Comment se fait-il que des milliards d’humains réussissent à coexister au quotidien? Bien que cette question comporte plusieurs volets, la société doit incontestablement une bonne partie sa cohésion à des institutions régissant la dynamique sociale par le biais de normes et de règles. Quand on recense ces dernières, on retrouve l’institution scolaire qui est particulière marquante par la grande portée de son influence sur des enfants aux croyances encore très malléables. Pourtant, même si l’école peut être adulée pour sa capacité à outiller et unir les gens à travers l’éducation, elle n’est pas à l’abri de la critique. De fait, étant au cœur de la société, elle est aussi traversée par ses maux. On y dénote notamment quelque chose de particulièrement décrié ces jours-ci : la perpétuation des inégalités sociales.
Si deux enfants provenant de milieux sociaux différents vont à la même école, il ne sera pas très surprenant de voir celui issu d’une classe sociale supérieure mieux réussir. Comment peut-on, cependant, expliquer ce résultat? Pour faire une suite simple, nous pouvons, tout d’abord, considérer ce qu’offre le milieu d’appartenance de chaque enfant. D’un côté, un enfant aisé et favorisé par l’école est, en règle générale, doté d’un bagage intellectuel, social et culturel riche et valorisé par l’institution scolaire. Le cas faisant, cet élève arrive dans son lieu d’apprentissage en ayant été socialisé en concordance avec le système scolaire. Cela lui donne ainsi une longueur d’avance dans son apprentissage en plus d’attirer le biais positif de ses instructeurs. D’un autre côté, un enfant n’ayant pas cette chance se voit déjà désavantagé dans son adhérence au système.
S’ensuivent ensuite des séries de micro-punitions que des sociologues comme Pierre Bourdieu regroupent sous l’appellation violence symbolique. Ces dernières, visant à rabattre toute manière d’agir de penser ou de ressentir qui n’est pas considérée légitime, creusent un fossé entre les mieux nantis et les moins bien nantis. À l’école, elles se traduisent par des examens attribuant des notes ou des jugements qui ne font que réaffirmer une hiérarchie déjà présente à la naissance. Par exemple, un enfant auquel les bonnes manières n’auraient pas été enseignées ou n’ayant aucune connaissance dans un certain domaine contrairement à un de ses camarades se voit presque automatique être la cible de réprimandes, de préjugés négatifs ou de punitions sous formes de résultats scolaires médiocres. Combinée à la valeur incommensurable attribuée au mérite dans notre société, cette réalité est encore plus nuisible.

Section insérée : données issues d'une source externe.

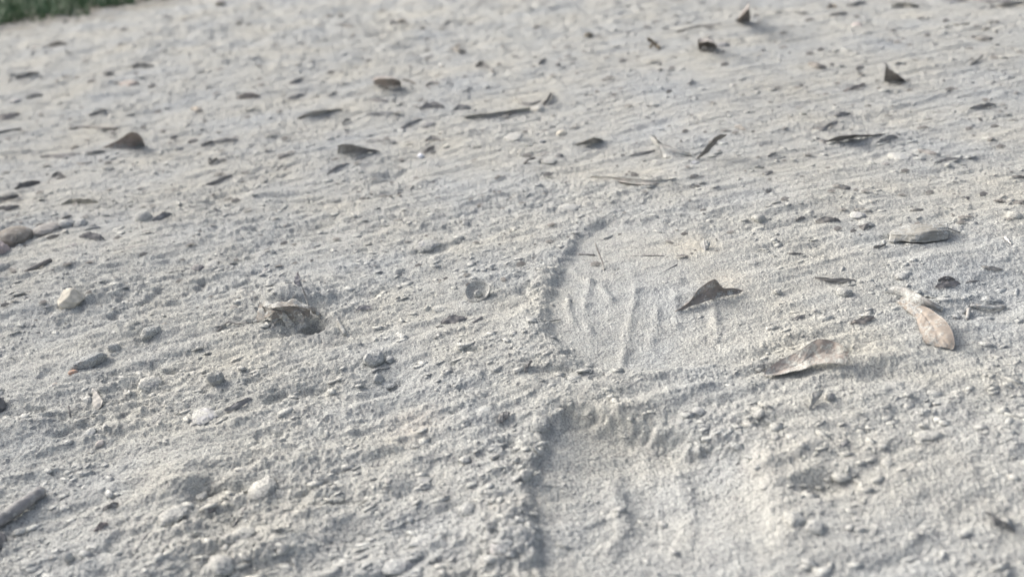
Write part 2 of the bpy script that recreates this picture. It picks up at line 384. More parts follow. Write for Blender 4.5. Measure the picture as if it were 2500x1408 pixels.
def tube(pts3, rad, n=8, seed=0, knob=.12):
    r = np.random.default_rng(seed); p = crv(pts3, max(8, 5 * len(pts3))); N = len(p)
    t = np.gradient(p, axis=0); t /= np.linalg.norm(t, axis=1, keepdims=True) + 1e-12
    V = []; F = []
    for i in range(N):
        a = np.cross(t[i], [0, 0, 1.0]); a /= np.linalg.norm(a) + 1e-9; b = np.cross(a, t[i])
        e = 1 if 0 < i < N - 1 else .55
        rr = (rad if np.isscalar(rad) else np.interp(i / (N - 1), np.linspace(0, 1, len(rad)), rad)) * e
        for j in range(n):
            q = 2 * math.pi * j / n; R = rr * (1 + knob * (r.random() - .5) * 2)
            V.append(p[i] + a * math.cos(q) * R + b * math.sin(q) * R)
    for i in range(N - 1):
        for j in range(n):
            F.append((i * n + j, i * n + (j + 1) % n, (i + 1) * n + (j + 1) % n, (i + 1) * n + j))
    F.append(tuple(range(n - 1, -1, -1))); F.append(tuple((N - 1) * n + j for j in range(n)))
    return np.array(V), F
def twig(label, pts, rpx, col=(.2, .185, .165), dust=.35, name='twig', parent=None, cat='twig'):
    q = []
    for p in pts:
        s = pxs(p[0], p[1]) * 1000; q.append(P(p[0], p[1], (p[2] if len(p) > 2 else 0) + rpx * s * .6))
    s = pxs(pts[0][0], pts[0][1])
    V, F = tube(q, rpx * s, seed=nseed())
    o = mesh_obj(name, V, F, item_mat(col, dust, 'wood'), parent)
    if parent is None: tag(o, label, cat, GROUPS['twig'])
    return o
# unit icosphere
def ico(sub):
    import bmesh
    bm = bmesh.new(); bmesh.ops.create_icosphere(bm, subdivisions=sub, radius=1)
    V = np.array([v.co[:] for v in bm.verts]); F = [tuple(v.index for v in f.verts) for f in bm.faces]; bm.free(); return V, F
ICO4, ICO3, ICO1 = ico(5), ico(4), ico(2)
def n3(V, s, seed):
    return perlin(V[:, 0] * s + V[:, 2] * 1.7 * s, V[:, 1] * s - V[:, 2] * 1.3 * s, seed)
def rock(label, x0, x1, y0, y1, col=(.30, .30, .29), dust=.4, ang=.85, yaw=None, name='pebble', kind='stone', rough=.13, bury=.30, parent=None, flatz=None, cat='stone', tilt=0.0, asp=None):
    """a stone whose outline in the photograph spans x0..x1, y0..y1"""
    sd = nseed(); r = np.random.default_rng(sd)
    cx, cy = (x0 + x1) / 2, (y0 + y1) / 2; s = pxs(cx, cy); f = phi(cx, cy)
    hw, hh = (x1 - x0) / 2 * s, (y1 - y0) / 2 * s
    hy = min(hw * 1.05, hh / math.sin(f) * .9)
    hz = math.sqrt(max(hh ** 2 - (hy * math.sin(f)) ** 2, (hh * .35) ** 2)) / math.cos(f)
    if asp: hy = hw * asp
    if flatz: hz *= flatz
    if kind == 'stone' and ang > .15: ang = max(ang, .7)
    D, F = (ICO4 if (x1 - x0) > 36 else ICO3)
    pl = r.normal(size=(13, 3)); pl /= np.linalg.norm(pl, axis=1, keepdims=True); dd = .72 + .25 * r.random(13)
    proj = D @ pl.T; q = np.where(proj > .05, dd[None] / np.maximum(proj, .05), 9).min(1); q = np.minimum(q, 1.25)
    R = (1 - ang) + ang * q
    R = R * (1 + .06 * n3(D, 1.6, sd % 50) + rough * n3(D, 4.5, (sd + 1) % 50) + rough * .6 * n3(D, 11, (sd + 2) % 50))
    V = D * R[:, None]
    V = V / np.abs(V).max(0)
    a = yaw if yaw is not None else 0.0
    V = V * [hw, hy, hz]
    if tilt:
        c_, s_ = math.cos(tilt), math.sin(tilt); V = V @ np.array([[c_, 0, s_], [0, 1, 0], [-s_, 0, c_]])
    if a:
        c_, s_ = math.cos(a), math.sin(a); V = V @ np.array([[c_, s_, 0], [-s_, c_, 0], [0, 0, 1]])
    kz = .9; hz *= kz; V[:, 2] *= kz
    c = P(cx, cy, hz * 1000 * (1 - 2 * min(.5, bury + .1)) * .6)
    o = mesh_obj(name, V + c, F, item_mat(col, dust, kind), parent)
    if parent is None: tag(o, label, cat, GROUPS['clod' if kind == 'clod' else 'stone'])
    return o
def clod(label, x0, x1, y0, y1, col=(.34, .335, .33), **k):
    k.setdefault('rough', .2); k.setdefault('ang', .35); k.setdefault('dust', .45); k.setdefault('name', 'dirt_clod'); k.setdefault('cat', 'clod')
    return rock(label, x0, x1, y0, y1, col, kind='clod', **k)

# ------------------------------------------------------------------ ground
NR, NC = 1250, 1700
ang = np.linspace(math.radians(2.6), math.radians(66), NR)
yy = CAM_H / np.tan(ang); SL = np.linspace(-0.98, 0.98, NC)
rr = np.hypot(yy, CAM_H)
XX = rr[:, None] * SL[None, :]; YY = np.repeat(yy[:, None], NC, 1)
ZZ = height(XX.ravel(), YY.ravel()).reshape(XX.shape)
edge = np.minimum(1, np.minimum(np.abs(XX / rr[:, None] - .98), np.abs(XX / rr[:, None] + .98)) / .03)
ZZ = ZZ * edge - (1 - edge) * .006
tag(grid_mesh('sand_ground', XX, YY, ZZ, MSAND), None, None, None, 'structure')
g = np.r_[-np.geomspace(400, .6, 30), np.linspace(-.5, .5, 11), np.geomspace(.6, 400, 30)]
gx, gy = np.meshgrid(g, g + .5)
far = grid_mesh('far_ground', gx, gy, np.full(gx.shape, -.013), MSAND); far['kind'] = 'structure'
# ------------------------------------------------------------------ the large leaves in the foreground
leaf('dark brown pointed leaf with a raised rounded fold, lying right of the shoe print treads',
     [(1648, 761, 0), (1665, 757, .5), (1684, 748, 1), (1711, 740, 1.6), (1734, 733, 2), (1768, 722, 2), (1802, 717, 1.6), (1815, 709, 2)],
     [(1648, 760, .3), (1679, 739, 4.2), (1705, 707, 9), (1728, 689, 13), (1742, 683, 14), (1751, 685, 13), (1765, 702, 8), (1790, 703, 5), (1815, 708, 2.2)], (.22, .195, .175), cup=-.13, dust=.40, nu=100, nv=25)
leaf('long tan curled leaf with a torn right end, nearest below the dark pointed leaf',
     [(1865, 915, 1.4), (1880, 916, 2), (1930, 908, 3), (1965, 899, 3.5), (1983, 890, 3.5), (2015, 886, 4), (2042, 886, 4), (2064, 885, 4)],
     [(1866, 906, 2.4), (1896, 884, 3.6), (1918, 871, 4), (1952, 855, 7), (1974, 839, 10), (1992, 830, 12), (2010, 828, 13), (2035, 832, 12), (2057, 844, 10.5), (2081, 858, 9)], (.31, .265, .235), cup=-.20, dust=.55, nu=100, nv=25)
leaf('tan oval leaf lying flat, its narrow upper half under sand, near the right edge',
     [(2190, 738, .3), (2204, 749, .6), (2234, 775, 1.0), (2243, 803, 1.2), (2256, 832, 1.0), (2280, 843, .6), (2306, 848, .8), (2323, 852, .8)],
     [(2200, 722, 1.6), (2221, 728, 2.4), (2266, 752, 4.0), (2299, 774, 5.2), (2319, 797, 5.8), (2328, 821, 5.0), (2330, 838, 3.4), (2326, 852, 1.6)], (.285, .245, .205), cup=.05, dust=.42, nu=100, nv=25)
leaf('pale dusty leaf strip curling over the upper end of the flat tan oval leaf',
     [(2160, 712, .8), (2198, 720, 1.5), (2232, 740, 2.2), (2258, 748, 2.5), (2300, 762, 1.0)],
     [(2170, 700, 2.0), (2200, 699, 5), (2232, 712, 7), (2262, 728, 7), (2303, 752, 4.0)], (.29, .285, .275), cup=.22, dust=.5)
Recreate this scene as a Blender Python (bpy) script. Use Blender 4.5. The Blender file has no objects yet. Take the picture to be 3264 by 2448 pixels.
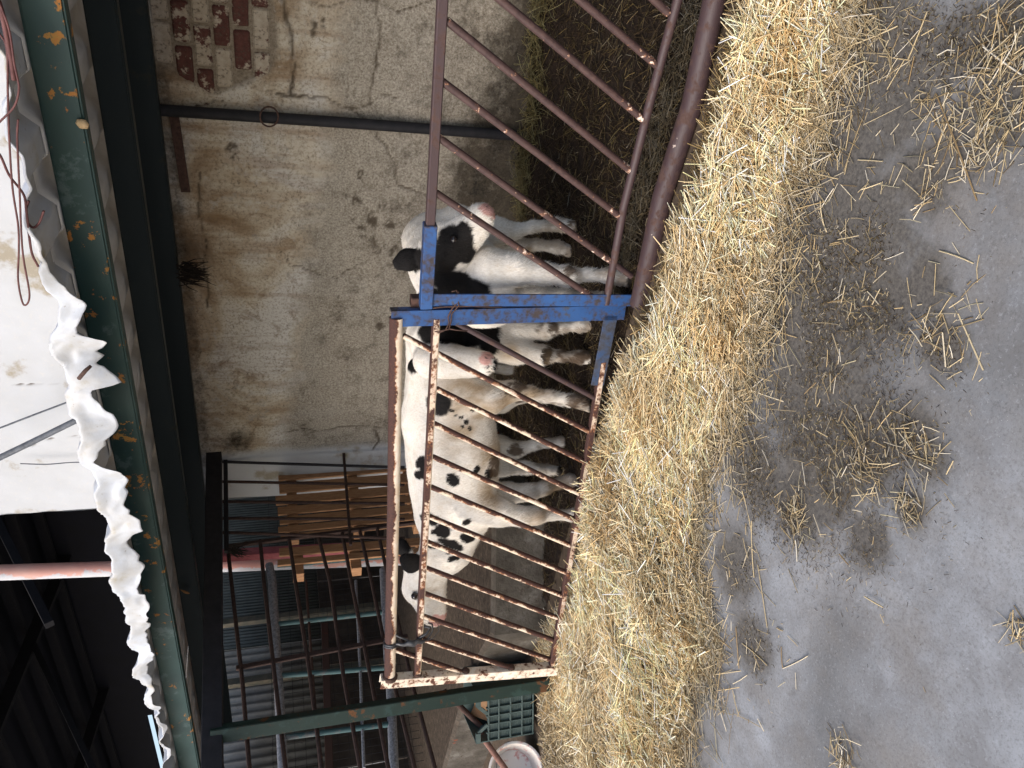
import bpy, bmesh, math, random
import numpy as np
from mathutils import Matrix, Vector

# ------------------------------------------------------------------ camera, world, sun, exposure
scene = bpy.context.scene
F_PX, CU, CV, EYE = 2450.0, 1224.0, 1632.0, 1.6      # the phone was held sideways: real "up" is the left of the picture
def _n(v): v = np.array(v, float); return v / np.linalg.norm(v)
_X = -_n([-3224, -640, 2450]); _Z = -_n([281, 8044, 2450]); _Z = _n(_Z - _X * (_X @ _Z))
_c = lambda v: np.array([v[0], -v[1], -v[2]])
_X, _Z = _c(_X), _c(_Z); _Y = np.cross(_Z, _X)
ROT = np.array([_X, _Y, _Z]); EYEP = np.array([0, 0, EYE])
cam_d = bpy.data.cameras.new('camera'); cam = bpy.data.objects.new('camera', cam_d)
scene.collection.objects.link(cam); scene.camera = cam
cam_d.sensor_fit = 'HORIZONTAL'; cam_d.sensor_width = 36; cam_d.lens = F_PX / 3264 * 36
cam_d.clip_start = 0.05; cam_d.clip_end = 2000
_r, _u, _b = ROT @ [1, 0, 0], ROT @ [0, 1, 0], ROT @ [0, 0, 1]
M = Matrix.Identity(4)
for i in range(3):
    M[i][0], M[i][1], M[i][2], M[i][3] = -_u[i], _r[i], _b[i], EYEP[i]
cam.matrix_world = M

SUN_EL, SUN_AZ = math.radians(40), math.radians(200)     # azimuth from +Y clockwise: behind the camera
world = bpy.data.worlds.new('World'); scene.world = world; world.use_nodes = True
wn = world.node_tree; bg = wn.nodes['Background']
sky = wn.nodes.new('ShaderNodeTexSky'); sky.sky_type = 'NISHITA'; sky.sun_disc = False
sky.sun_elevation = SUN_EL; sky.sun_rotation = SUN_AZ; sky.air_density = 1.0; sky.dust_density = 3.0; sky.ozone_density = 0.8
wn.links.new(sky.outputs[0], bg.inputs[0]); bg.inputs[1].default_value = 0.14
sun_d = bpy.data.lights.new('sun', 'SUN'); sun_d.energy = 1.1; sun_d.angle = math.radians(40); sun_d.color = (1.0, 0.95, 0.88)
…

Comme la majorité des enfants se le font dire au début de leur parcours scolaire, quand ils obtiennent un bon résultat, ils le méritent parce qu’ils ont nécessairement travaillé fort pour l’obtenir. Or, ce concept de mérite est, toutefois, un peu flou puisque notre performance académique est grandement influencée par notre milieu d’origine et parler du fait que l’on mériterait notre résultat académique manque de nuances. En effet, on ne tient pas du tout compte des avantages socio-économiques qui ont joué dans les déterminismes de chaque individu et qui ont mené à ce résultat. Les élèves ont beau se faire servir des évaluations identiques, ils ne sont pas sur le même pied d’égalité. Cependant, l’idée de mérite étant largement acceptée, les individus provenant de classes inférieures en viennent à accepter leurs multiples défaites face à leur pairs plus aisés et à intérioriser leur place dans la hiérarchie sociale, aidant ainsi à perpétuer des inégalités sociales. Cette intériorisation est d’autant plus favorisée lorsqu’ils subissent de la violence symbolique leur rappelant quotidiennement le statut qu’ils mériteraient supposément.
Face à un tel cercle vicieux, comment les classes sociales inférieures peuvent-elles espérer s’en sortir? Chose certaine, cette injustice institutionalisée est présente depuis très longtemps dans notre société et une réponse parfaite n’a malheureusement pas encore été trouvée. Or, en être conscient est déjà un bon départ. Il est possible de changer des conceptions et des jugements erronés seulement quand nous les connaissons. Dans un contexte scolaire, il faut d’abord s’attaquer à l’inégalité retrouvée dans les avantages intellectuels ; ce qui peut, par exemple, être partiellement étanché par la promotion de ressources éducatives accessibles à tous. Cependant, dans un sens plus large, il en revient à remettre en question ce que l’école valorise. Aduler un mode de vie élitiste ne sera jamais une manière d’empêcher la reproduction des inégalités sociales ; cela, nous pouvons en être sûrs.